Kinza Al Arab, 2019 Saqlawiyah filly

She is growing by leaps and bounds, and has filled up. I like the dark skin around the muzzle, and the long ears, and the setting of the neck.

I would like to calculate the percentage of Crabbet and Abbas Pasha blood there (Gulida, Ghadaf, Rabanna, Bint Serra, Bint Rissala, Bint Durra, Kazmeen, Nusi, etc). She certainly looks like a Crabbet filly of the old type. I always wanted a filly from the Rabanna line. Here she is.

13 Replies to “Kinza Al Arab, 2019 Saqlawiyah filly”

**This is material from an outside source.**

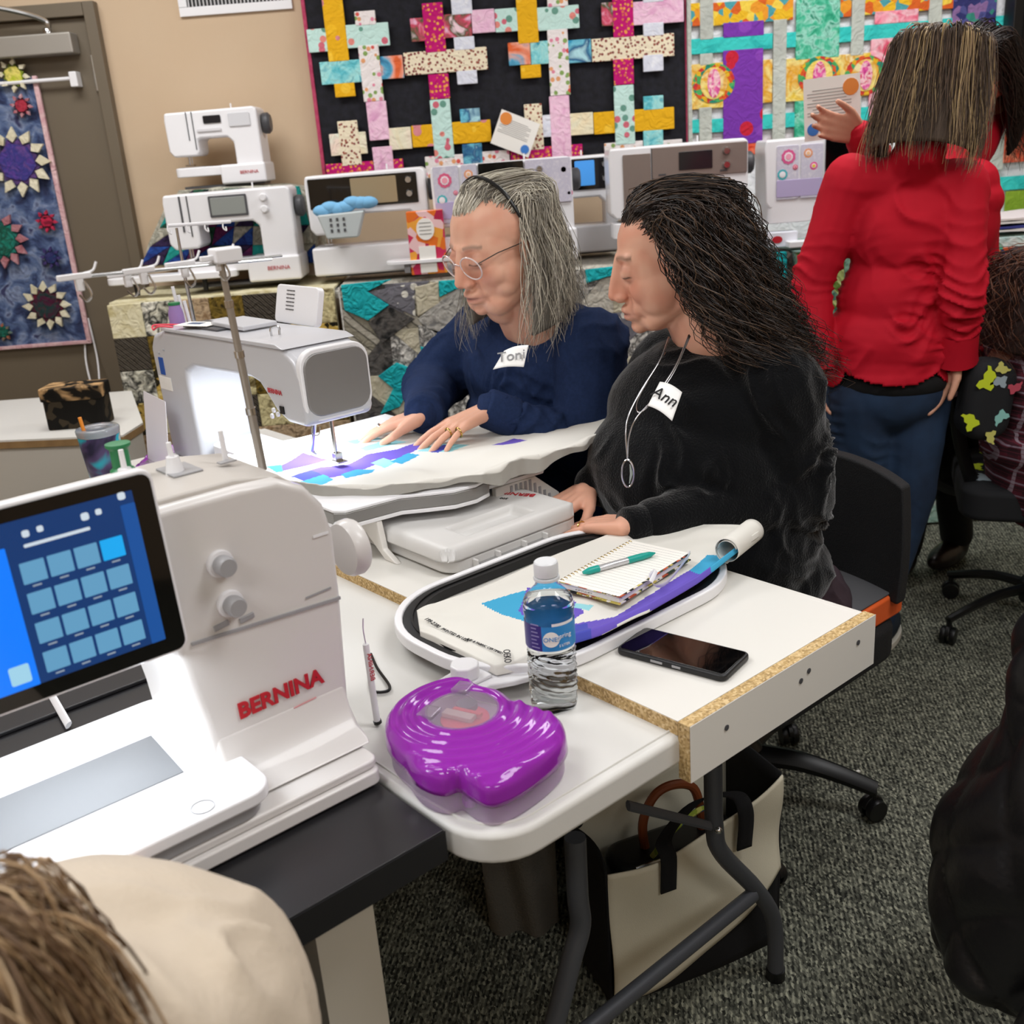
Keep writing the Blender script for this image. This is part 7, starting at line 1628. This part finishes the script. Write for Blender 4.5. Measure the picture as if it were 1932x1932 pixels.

  1. Yes you can see Mesaoud all through her. Not just the coloring and the extremely typey head, but especially in her hind quarters- round and full, like Mesaouds were. To even approach Mesaouds depth of haunch I had to go to a half quarter horse, The problem with that outcross though is that you lose the size of the leg bone, or to put it another way you get a body that is to big for the size of the cannon bone. But your filly looks like she is going to be just dandy! I think you’re right about her neck too, Right now as a nursing filly it’s set a bit over halfway up the shoulder. As she matures her forearm, shoulder, thigh and hip will all lengthen raising the bed of her neck even more..What would you think about the horse she should be bred to down the road? Maybe a stallion with a lot of Hamrah as had fabulous hindquarters too.
    best
    Bruce Peek

  2. She is really lovely, and shows the promise of being a good horse when grown. You are so right about her looking like a classic Crabbet filly as well – she puts me in mind of the Old English and Crabbet foals in the horse books I had as a child.

  3. Lovely Lovely girl !!
    I always admired her dam and she is a fortunate replacement <3
    I agree she is a Mesaoud look alike ^^

  4. Bruce, to your question about who to breed her down the road:

    I believe, without having the scientific evidence to back up my claim, that color and conformation are somehow transmitted in conjunction.

    I would like to go back to the bay Crabbet horses: Nefisa, Queen of Sheba, Ferda, Astraled, Nasik, Farasin, Farana, etc. I believe that breeding chestnut to chestnut within high percentage Crabbet horses will perpetuate the phenotype of the Rodania line and of the Mesaoud horses, while breeding to bay stallion with high percentage Crabbet might reveal more of these bay ancestors, and possibly even the gray ones. Maybe I am saying nonsense, but I would like to try.

    So either a bay Pritzlaff horse with lots of Rashad and Rabanna, or a bay Babson with lots of Bint Serra, or this horse if he is still living in a few years
    http://roster.alkhamsa.org/pedigrees/S/Sanda_Faabani_SDA042f9.HTML

    1. Hi Lyman: Just oberving (without having the science to back it up) that horses of different colors but of similar bloodlines tend not to look like each other, and tend to look more like their similarly colored ancestors. Think of the full brothers Fa-Serr and Fay El Dine. So I am venturing to think that if you want a Doyle horse that looks like the bay Gulida, breed your chestnuts to a bay of rather similar lines.

  5. Farana would be my ideal! He was of course the bay spade bit horse of the Kellog Sunday shows.. According to Gladys Brown Edwards, who was the ranch secretary at the time, he( farana) was often rode hard and put away wet- yet never took a lame step. He appeared at sunday show after sunday show and never became ring soured at all. Best of all was his strain- Muniqi a rarity… He performed slide stops for years and yet his hocks remained clean and strong, along with dizzying spins and for a finale would back out of the arena at a speed that other horses had to trot to keep up with..
    Also the Bay Crabbets are kind of a rarity aren’t they? I would think especially so in asil lines..
    best
    Bruce Peek

  6. IIRC, Betty Finke wrote an interesting article about the influence of the bay Blunt/Crabbet horses in Egyptian lines.

  7. Found a video of Sanda Faabani SDA posted on Youtube in September 2018. The video showed a very healthy, vital stallion in good health and excellent spirits. If the video represents his current condition, there’s a good chance he’ll be around for several years at least.